La survie de la civilisation haïtienne dépend aujourd’hui des intellectuels du pays et de l’élite. Elle dépend des actions concrètes et des sacrifices ultimes que les forces vives et conscientes d’Haïti sont prêtes à faire en ce moment. Les négociations qui se déroulent actuellement dans les hôtels et les restaurants de Pétion-Ville n’aboutiront à rien de sérieux parce que les acteurs ne sont pas crédibles et légitimes. Ils n’ont aucun mandat légitime pour négocier au nom du peuple haïtien. Ces négociations sans négociation ne visent que le partage mécanique d’une parcelle de pouvoir. Il est inconcevable, par conséquent, que cette classe politique défaillante qui nous a conduit à ce chaos, nous représente aujourd’hui au point qu’elle cherche, sans succès, à dicter au reste de la société la marche à suivre. Il est certain que si le capitaine du bateau est aveugle, quelle que soit la capacité technique et technologique du bateau, l’ensemble de l’équipage et des passagers iront tout droit à la catastrophe. 

Il faut donc par tous les moyens empêcher cette classe politique stérile de faire plus de torts à ce pays et cette génération.

Pour le COCHUDED, 

Professeur Eland Guerrier, Avocat

Docteur en Droit Public de l’Université Côte d’Azur.

Professeur Joram Vixamar

Docteur en Droit Public de l’Université Rennes 2 et Rennes 1.

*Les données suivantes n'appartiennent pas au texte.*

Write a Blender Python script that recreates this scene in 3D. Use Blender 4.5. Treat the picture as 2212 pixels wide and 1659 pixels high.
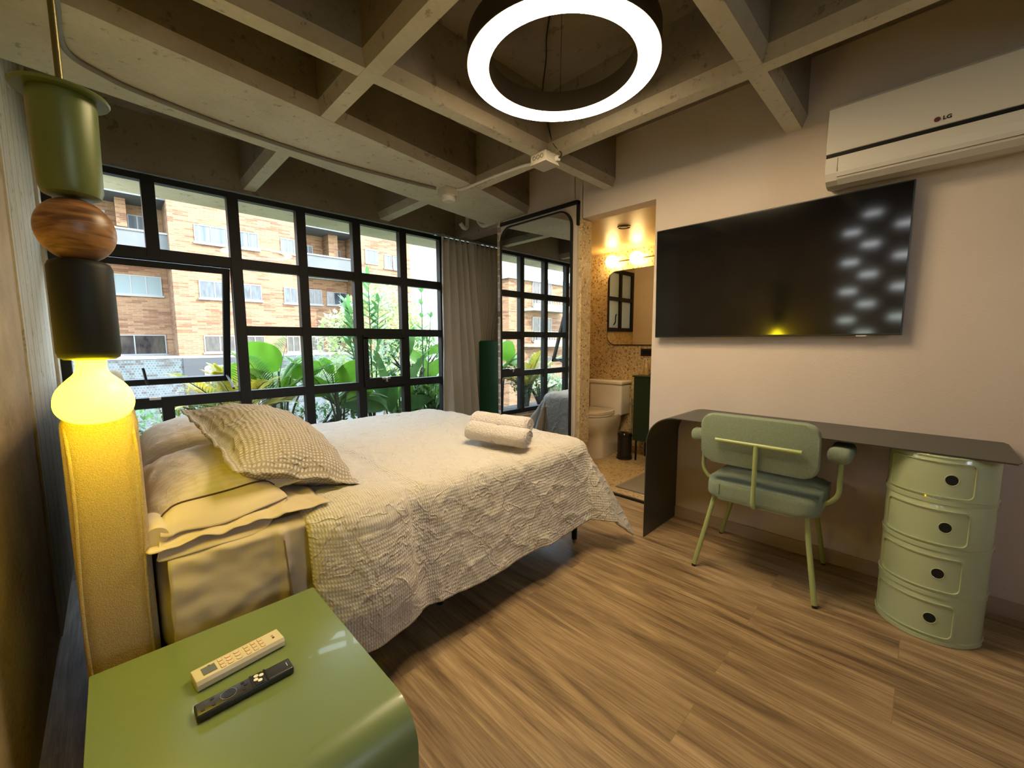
import bpy, bmesh, math, random
from mathutils import Vector, Matrix
from mathutils import noise as mnoise
R_ = math.radians
PI = math.pi
rnd = random.Random(7)
for o in list(bpy.data.objects):
    bpy.data.objects.remove(o, do_unlink=True)
SC = bpy.context.scene
COL = SC.collection

# ------------------------------------------------------------------ camera
cam_d = bpy.data.cameras.new('camera')
cam = bpy.data.objects.new('camera', cam_d)
COL.objects.link(cam)
cam_d.sensor_width = 36.0
cam_d.sensor_fit = 'HORIZONTAL'
cam_d.lens = 36.0 * 882.0 / 2212.0
cam_d.clip_start = 0.02
cam_d.clip_end = 300
cam.matrix_world = Matrix(((0.71372518, 0.07539906, -0.69635576, 0),
                           (-0.7004148, 0.07124631, -0.71017115, 0),
                           (-0.00393347, 0.99460492, 0.1036609, 1.2),
                           (0, 0, 0, 1)))
SC.camera = cam
# ------------------------------------------------------------------ view and world
SC.view_settings.view_transform = 'Standard'
SC.view_settings.look = 'None'
SC.view_settings.exposure = 0.95
SC.view_settings.gamma = 1.0
SC.view_settings.use_curve_mapping = False
SC.cycles.max_bounces = 8
SC.cycles.diffuse_bounces = 5
SC.cycles.glossy_bounces = 4
SC.cycles.transmission_bounces = 4
SC.cycles.transparent_max_bounces = 12
SC.cycles.caustics_reflective = False
SC.cycles.caustics_refractive = False
SC.cycles.sample_clamp_indirect = 4.0
SC.cycles.use_denoising = True
world = bpy.data.worlds.new('sky')
SC.world = world
world.use_nodes = True
wn = world.node_tree.nodes
wl = world.node_tree.links
wbg = wn['Background']
geo = wn.new('ShaderNodeTexCoord')
sep = wn.new('ShaderNodeSeparateXYZ')
wl.new(geo.outputs['Generated'], sep.inputs[0])
cr = wn.new('ShaderNodeValToRGB')
cr.color_ramp.elements[0].position = 0.0
cr.color_ramp.elements[0].color = (0.62, 0.68, 0.62, 1)
cr.color_ramp.elements[1].position = 0.55
cr.color_ramp.elements[1].color = (0.62, 0.78, 1.0, 1)
e = cr.color_ramp.elements.new(0.12)
e.color = (0.95, 0.98, 1.0, 1)
wl.new(sep.outputs['Z'], cr.inputs[0])
wl.new(cr.outputs[0], wbg.inputs['Color'])
wbg.inputs['Strength'].default_value = 7.5
sun_d = bpy.data.lights.new('sun', 'SUN')
sun_d.energy = 7.5
sun_d.angle = R_(1.0)
sun_d.color = (1.0, 0.93, 0.82)
sun = bpy.data.objects.new('sun', sun_d)
COL.objects.link(sun)
sd = Vector((-0.50, 0.55, -0.67)).normalized()     # travels away from our facade, onto the building across the street
sun.rotation_euler = sd.to_track_quat('-Z', 'Y').to_euler()
sun.location = (6, -6, 20)

# ------------------------------------------------------------------ materials
MATS = {}
def new_mat(name):
    m = bpy.data.materials.new(name)
    m.use_nodes = True
    nt = m.node_tree
    return m, nt, nt.nodes['Principled BSDF']
def N(nt, t, **kw):
    n = nt.nodes.new('ShaderNode' + t)
    for k, v in kw.items():
        setattr(n, k, v)
    return n
def col4(c):
    return (c[0], c[1], c[2], 1)
def mat(name, c, rough=0.5, metal=0.0, c2=None, nscale=8, bump=0.0, bscale=60, coat=0, emit=None, estr=0, stretch=(1, 1, 1), spec=0.5, sheen=0, detail=4, trans=0, lo=.35, hi=.65):
    if name in MATS:
        return MATS[name]
    m, nt, b = new_mat(name)
    b.inputs['Base Color'].default_value = col4(c)
    b.inputs['Roughness'].default_value = rough
    b.inputs['Metallic'].default_value = metal
    b.inputs['Specular IOR Level'].default_value = spec
    b.inputs['Coat Weight'].default_value = coat
    b.inputs['Sheen Weight'].default_value = sheen
    b.inputs['Transmission Weight'].default_value = trans
    if emit:
        b.inputs['Emission Color'].default_value = col4(emit)
        b.inputs['Emission Strength'].default_value = estr
    tc = N(nt, 'TexCoord')
    mp = N(nt, 'Mapping')
    mp.inputs['Scale'].default_value = stretch
    nt.links.new(tc.outputs['Object'], mp.inputs['Vector'])
    if c2:
        n = N(nt, 'TexNoise')
        n.inputs['Scale'].default_value = nscale
        n.inputs['Detail'].default_value = detail
        nt.links.new(mp.outputs[0], n.inputs['Vector'])
        r = N(nt, 'ValToRGB')
        r.color_ramp.elements[0].color = col4(c)
        r.color_ramp.elements[1].color = col4(c2)
        r.color_ramp.elements[0].position = lo
        r.color_ramp.elements[1].position = hi
        nt.links.new(n.outputs['Fac'], r.inputs[0])
        nt.links.new(r.outputs[0], b.inputs['Base Color'])
    if bump:
        n = N(nt, 'TexNoise')
        n.inputs['Scale'].default_value = bscale
        n.inputs['Detail'].default_value = 5
        nt.links.new(mp.outputs[0], n.inputs['Vector'])
        bu = N(nt, 'Bump')
        bu.inputs['Strength'].default_value = bump
        bu.inputs['Distance'].default_value = 0.01
        nt.links.new(n.outputs['Fac'], bu.inputs['Height'])
        nt.links.new(bu.outputs[0], b.inputs['Normal'])
    MATS[name] = m
    return m
def mix(nt, a, b, fac, mode='MIX'):
    x = N(nt, 'MixRGB', blend_type=mode)
    for s, v in ((1, a), (2, b), (0, fac)):
        if hasattr(v, 'links') or hasattr(v, 'is_linked'):
            nt.links.new(v, x.inputs[s])
        else:
            x.inputs[s].default_value = v if s == 0 else col4(v)
    return x.outputs[0]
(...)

Professeur Jean Louis Levenson 

Docteur en Droit et Financement du développement de l’Université de Nice Sophia Antipolis.

Professeur Joël Michel 

Docteur en Sciences de l’Éducation et de la Formation de l’Université Paris Nanterre.

Professeur Franceau Valmera 

Docteur en Droit public de l’Université Rennes 2 et Rennes 1.

Professeur Chedly Delice 

Médecin spécialisé de l’Université d’État d’Haïti. 

Professeur Kervens Valcin, Avocat

Doctorant en Histoire du Droit à l’Université de Montpellier.